Things That Write: This one didn't take us long to catch on to, but it is difficult to stay vigilant on. I tend to do a fair amount of list making and note leaving, which means that I leave pens willy nilly all over the house. He's gotten better about it, but I'm still not sure I'd trust Gabe with a mug full of pens. What he's gotten better about is "acceptable marking surfaces." This used to be "anything he could see" but has sense changed slightly to "anything Dad can't see him marking on." I still find crayoned and markered spots on the table and chairs--he used to write on the walls but he's thankfully gotten away from that, possibly because I nearly lost my mind when I caught him doing it. This is especially good since he's now the proud owner of a box of 96 crayons which AREN'T the washable kind (which is what he's used exclusively up to this point). God help our furniture.

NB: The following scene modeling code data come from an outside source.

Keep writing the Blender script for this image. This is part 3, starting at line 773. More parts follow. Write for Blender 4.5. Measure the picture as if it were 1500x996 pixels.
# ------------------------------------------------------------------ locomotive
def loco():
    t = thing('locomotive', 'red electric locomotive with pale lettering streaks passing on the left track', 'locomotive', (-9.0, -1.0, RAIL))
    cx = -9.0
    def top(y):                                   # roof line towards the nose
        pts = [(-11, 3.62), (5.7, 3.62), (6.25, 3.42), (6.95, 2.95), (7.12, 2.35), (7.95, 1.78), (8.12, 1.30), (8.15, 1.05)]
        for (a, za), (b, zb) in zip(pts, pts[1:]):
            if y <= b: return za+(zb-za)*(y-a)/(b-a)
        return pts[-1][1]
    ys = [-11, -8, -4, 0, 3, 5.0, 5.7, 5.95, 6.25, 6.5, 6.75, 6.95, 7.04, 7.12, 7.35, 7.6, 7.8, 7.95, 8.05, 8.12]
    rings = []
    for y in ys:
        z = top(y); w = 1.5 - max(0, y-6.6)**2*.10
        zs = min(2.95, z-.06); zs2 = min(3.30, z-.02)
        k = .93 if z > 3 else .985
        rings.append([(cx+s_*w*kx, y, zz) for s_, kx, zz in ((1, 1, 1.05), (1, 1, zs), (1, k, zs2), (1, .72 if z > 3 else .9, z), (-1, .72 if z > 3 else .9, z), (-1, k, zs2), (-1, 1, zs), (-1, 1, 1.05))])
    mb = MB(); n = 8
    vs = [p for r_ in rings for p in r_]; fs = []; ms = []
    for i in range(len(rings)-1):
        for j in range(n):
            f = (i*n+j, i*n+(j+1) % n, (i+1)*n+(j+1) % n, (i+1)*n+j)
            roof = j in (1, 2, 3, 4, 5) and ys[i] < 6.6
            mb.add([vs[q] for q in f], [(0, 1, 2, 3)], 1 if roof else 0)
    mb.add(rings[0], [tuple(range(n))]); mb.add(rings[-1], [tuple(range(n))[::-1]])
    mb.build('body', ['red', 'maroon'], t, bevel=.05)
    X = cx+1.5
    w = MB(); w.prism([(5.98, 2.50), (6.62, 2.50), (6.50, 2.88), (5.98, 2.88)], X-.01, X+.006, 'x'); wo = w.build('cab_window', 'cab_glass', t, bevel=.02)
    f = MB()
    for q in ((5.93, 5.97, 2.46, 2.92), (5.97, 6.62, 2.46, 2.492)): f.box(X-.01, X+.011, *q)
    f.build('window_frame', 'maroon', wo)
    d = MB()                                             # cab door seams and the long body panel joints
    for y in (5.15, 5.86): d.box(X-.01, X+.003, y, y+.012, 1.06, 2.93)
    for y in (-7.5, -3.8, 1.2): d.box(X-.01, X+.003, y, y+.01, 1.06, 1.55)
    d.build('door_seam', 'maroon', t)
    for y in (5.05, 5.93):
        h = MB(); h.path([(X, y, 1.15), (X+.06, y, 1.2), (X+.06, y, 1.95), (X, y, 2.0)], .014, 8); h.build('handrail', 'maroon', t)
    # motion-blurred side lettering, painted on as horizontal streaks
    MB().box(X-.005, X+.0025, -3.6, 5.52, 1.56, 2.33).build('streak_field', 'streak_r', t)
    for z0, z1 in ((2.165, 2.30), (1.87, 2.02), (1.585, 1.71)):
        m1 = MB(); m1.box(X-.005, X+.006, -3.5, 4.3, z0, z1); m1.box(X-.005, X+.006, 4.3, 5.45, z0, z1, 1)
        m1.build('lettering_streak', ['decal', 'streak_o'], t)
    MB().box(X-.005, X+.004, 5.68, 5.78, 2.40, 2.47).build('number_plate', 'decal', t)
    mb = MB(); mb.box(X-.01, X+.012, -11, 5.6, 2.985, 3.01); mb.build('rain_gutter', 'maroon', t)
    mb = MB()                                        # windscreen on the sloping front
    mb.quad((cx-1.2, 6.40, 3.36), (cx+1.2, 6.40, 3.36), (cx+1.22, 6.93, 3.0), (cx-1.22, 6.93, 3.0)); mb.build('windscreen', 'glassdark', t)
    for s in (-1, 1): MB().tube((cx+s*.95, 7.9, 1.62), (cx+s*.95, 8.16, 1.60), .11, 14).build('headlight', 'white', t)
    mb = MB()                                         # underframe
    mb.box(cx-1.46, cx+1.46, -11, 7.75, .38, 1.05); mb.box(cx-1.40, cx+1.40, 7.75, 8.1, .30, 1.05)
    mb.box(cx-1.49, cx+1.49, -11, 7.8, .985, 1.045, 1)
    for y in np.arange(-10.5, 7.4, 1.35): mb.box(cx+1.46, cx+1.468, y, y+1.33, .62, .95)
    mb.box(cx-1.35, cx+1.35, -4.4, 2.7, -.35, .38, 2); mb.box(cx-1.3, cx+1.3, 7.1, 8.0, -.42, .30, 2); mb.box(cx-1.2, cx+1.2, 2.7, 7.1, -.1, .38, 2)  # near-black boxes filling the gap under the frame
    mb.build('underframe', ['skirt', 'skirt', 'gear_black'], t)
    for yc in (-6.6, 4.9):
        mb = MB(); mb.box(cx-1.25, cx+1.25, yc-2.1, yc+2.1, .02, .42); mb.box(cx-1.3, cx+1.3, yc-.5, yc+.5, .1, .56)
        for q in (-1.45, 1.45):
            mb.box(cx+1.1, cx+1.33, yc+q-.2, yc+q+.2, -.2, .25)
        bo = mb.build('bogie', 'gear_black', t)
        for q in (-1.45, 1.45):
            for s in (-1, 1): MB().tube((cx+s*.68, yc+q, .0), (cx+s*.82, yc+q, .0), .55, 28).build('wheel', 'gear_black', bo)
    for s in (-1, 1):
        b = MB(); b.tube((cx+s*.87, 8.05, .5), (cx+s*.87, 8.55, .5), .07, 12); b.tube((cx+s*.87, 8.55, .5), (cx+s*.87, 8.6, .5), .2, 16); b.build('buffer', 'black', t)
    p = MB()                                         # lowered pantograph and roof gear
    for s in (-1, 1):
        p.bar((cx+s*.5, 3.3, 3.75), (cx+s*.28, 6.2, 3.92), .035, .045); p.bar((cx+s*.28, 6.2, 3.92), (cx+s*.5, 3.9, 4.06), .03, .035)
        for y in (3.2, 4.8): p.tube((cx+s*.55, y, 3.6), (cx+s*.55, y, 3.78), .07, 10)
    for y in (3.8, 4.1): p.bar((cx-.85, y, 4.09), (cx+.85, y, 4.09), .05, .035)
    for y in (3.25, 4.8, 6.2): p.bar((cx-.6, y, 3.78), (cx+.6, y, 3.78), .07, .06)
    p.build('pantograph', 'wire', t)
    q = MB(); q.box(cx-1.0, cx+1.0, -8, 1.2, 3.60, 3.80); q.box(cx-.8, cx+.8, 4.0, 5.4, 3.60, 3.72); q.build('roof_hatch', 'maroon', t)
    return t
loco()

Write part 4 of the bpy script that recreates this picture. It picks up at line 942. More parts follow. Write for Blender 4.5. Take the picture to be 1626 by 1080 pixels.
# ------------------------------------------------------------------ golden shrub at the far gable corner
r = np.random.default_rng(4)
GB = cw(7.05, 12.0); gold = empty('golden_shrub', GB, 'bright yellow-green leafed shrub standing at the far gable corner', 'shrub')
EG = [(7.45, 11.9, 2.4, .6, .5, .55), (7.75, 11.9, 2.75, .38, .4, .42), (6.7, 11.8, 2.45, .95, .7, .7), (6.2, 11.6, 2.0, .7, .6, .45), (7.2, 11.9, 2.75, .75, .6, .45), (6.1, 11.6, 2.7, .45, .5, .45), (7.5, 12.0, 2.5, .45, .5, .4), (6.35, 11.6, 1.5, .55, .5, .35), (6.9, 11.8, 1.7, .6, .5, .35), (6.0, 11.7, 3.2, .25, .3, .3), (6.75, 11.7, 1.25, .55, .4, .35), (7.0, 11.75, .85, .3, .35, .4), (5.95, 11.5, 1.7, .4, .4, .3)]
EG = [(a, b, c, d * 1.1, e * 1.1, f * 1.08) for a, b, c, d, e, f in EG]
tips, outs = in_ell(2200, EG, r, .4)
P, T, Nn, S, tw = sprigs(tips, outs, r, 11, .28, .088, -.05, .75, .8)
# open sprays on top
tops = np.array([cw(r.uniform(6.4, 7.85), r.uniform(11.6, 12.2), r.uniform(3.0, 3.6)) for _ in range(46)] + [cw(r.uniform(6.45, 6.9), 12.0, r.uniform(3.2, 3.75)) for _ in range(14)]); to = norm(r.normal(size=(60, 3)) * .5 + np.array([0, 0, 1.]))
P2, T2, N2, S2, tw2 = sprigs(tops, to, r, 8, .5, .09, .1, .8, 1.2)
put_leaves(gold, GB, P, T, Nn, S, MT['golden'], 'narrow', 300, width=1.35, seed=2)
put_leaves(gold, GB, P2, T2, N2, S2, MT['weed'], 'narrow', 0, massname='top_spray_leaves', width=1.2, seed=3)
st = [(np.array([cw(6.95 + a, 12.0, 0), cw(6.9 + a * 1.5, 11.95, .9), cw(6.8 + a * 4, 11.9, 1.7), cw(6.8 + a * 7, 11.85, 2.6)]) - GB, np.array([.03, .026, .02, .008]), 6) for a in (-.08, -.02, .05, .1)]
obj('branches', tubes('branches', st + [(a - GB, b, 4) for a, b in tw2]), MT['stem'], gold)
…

Things that "Work" and Things That Aren't Already Lost: Yeah, I know this is a vague category, but, really, I could go on with this for DAYS. I could talk about any and all food containers--or the kitchen in general--or pieces of clothing or shoes or anything, really. If it can be broken, lost, or made to malfunction, Gabe can find a way to do it. He will smash it, stick it in his mouth, drop it somewhere nobody will ever think to look, or otherwise destroy it. Really, the problem with this list is that it SHOULD read: Things That ARE Toys, because everything else is likely going to become only so much detritus in the hands of a curious child. And even then, Gabe can manage to cause biblical destruction even with just his own toys. Often, just to preserve them for longer than a twenty-four hour period after he's received them, I will hide his toys somewhere so he doesn't snap them in two in the hopes that when he finds it next the kind of playing he'll have in mind for it won't involve tearing it apart or smashing it against something hard.

There. My bit of public service. If you don't have kids--or your kid is still just in the crawling phase and you're trying to learn what needs to be "baby proofed"--I will finish with this observation: children under the age of three should be placed in a padded cell with nothing but a few puffy colorful blocks around them because, otherwise, they're going to bust shit up. ALL of it. Trust me on this one.